Al Beeber – Lethbridge Herald
Now in their second week of a strike, members of the University of Lethbridge Faculty Association got a morale boost Friday during a day-long rally.
Several speakers gave encouragement to the strikers during a raucous assembly near the main entrance to the university. With food, music, and placards, strikers listened intently while others waved at passing traffic as they walked along the major westside thoroughfare.
Faculty association president Dan O’Donnell said numerous groups joined strikers Friday including members of the Canadian Association of University Teachers (CAUT), Public Service Alliance of Canada, the Alberta Union of Provincial Employees and the Alberta Teachers Association.
Also on hand were faculty at the University of Northern British Columbia, University of Manitoba and Memorial University in Newfoundland.
O’Donnell said no progress has been made in negotiations with the university Board of Governors. Mount Royal University in Calgary settled Thursday, agreeing to a worse offer than one the ULFA made four weeks ago, he said.
“The really weird thing about this is Mount Royal settled, I believe yesterday, on an offer that from a management perspective is worse than what we offered them four weeks ago to avoid this strike.”
In 600 days, two articles of negotiation have been settled by the ULFA and the university out of 43, he said. Mount Royal and University of Alberta, in contrast, have settled 55 articles, he said.
Faculty has proposed a one per cent raise in terms of cost of living and a $2,600 annual increase across the board for everyone, O’Donnell said.
“That’s one per cent above what they were offering,” he added. “Their offer is still the same; they keep telling us they’re not moving from the one that failed in mediation. That was 2.75 per cent plus a half per cent tied to GDP and we’d asked for 3.75 per cent plus a half per cent.”
David Robinson, the executive director of CAUT, told the rally “the energy here is absolutely incredible, you’re like veterans out here,” adding he’d heard this was their first strike.
He said there were roughly 72,000 people at the rally because that number of members in CAUT were with them in spirit.
“I’m very proud of the fact that so many people are out here including students standing up for the issues that matter to us and protecting the integrity of academic work, protecting collegial governance, protecting academic freedom, protecting intellectual property rights. All these things are absolutely integral to the work you do. And not just to the work that you do but to the education that students get.
“Defending the academic job is absolutely essential to defending education and I’m quite disturbed by the fact that this administration seems to think that the views of faculty, the participation of faculty, the decisions of faculty in the governance structures of the institution don’t matter. You are the experts, you are the ones who should be deciding pedagogical standards, not the administration,” he said saying the CAUT will do whatever it takes to help the faculty.

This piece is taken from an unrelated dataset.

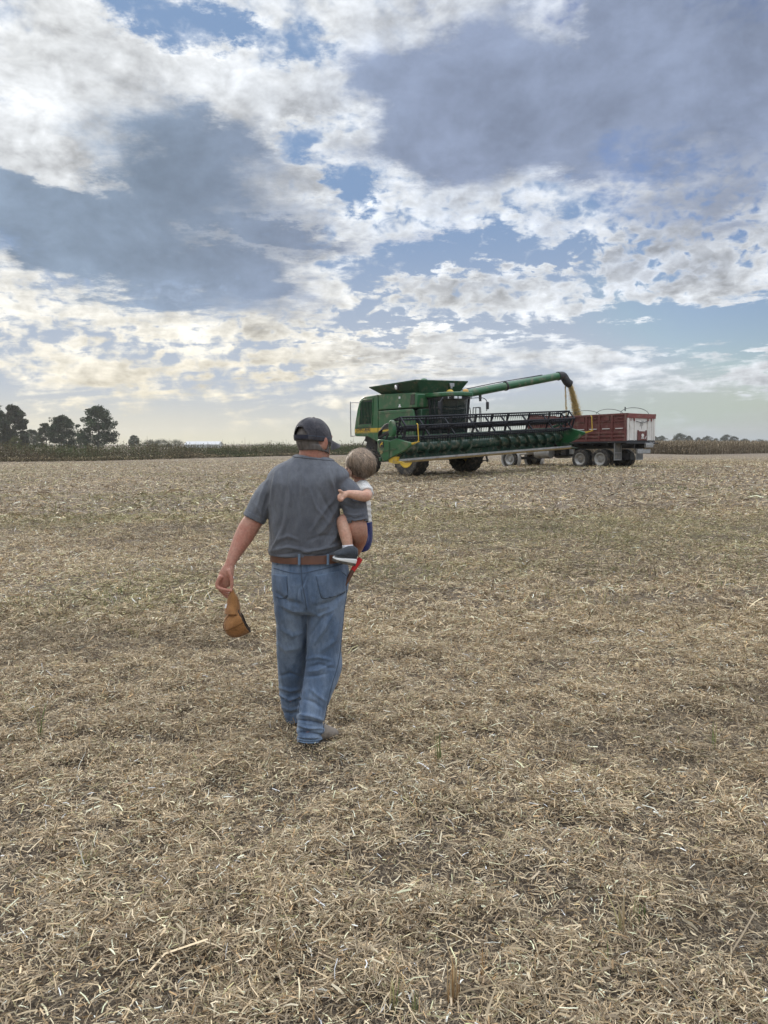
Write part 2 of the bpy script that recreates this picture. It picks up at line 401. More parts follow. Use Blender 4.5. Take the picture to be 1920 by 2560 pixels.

Ted Binnema, a history professor at UNBC and the CAUT’s president of its defence fund who travels around the country co-ordinating pickets, also spoke.
“I think I’d be able to report to the University of Lethbridge administration and board of governors that the morale on the picket line is incredible and the support of people driving by is incredible. The 63 member associations of the Canadian Association of University Teachers defence fund, we all have our eyes on this place and we all support you and we are delighted by the support that the students have given particularly,” Binnema said.
“One of the keys to a short and effective strike is students and so we know we all want a short strike in which the fair collective agreement is accomplished soon,” Binnema said, thanking students.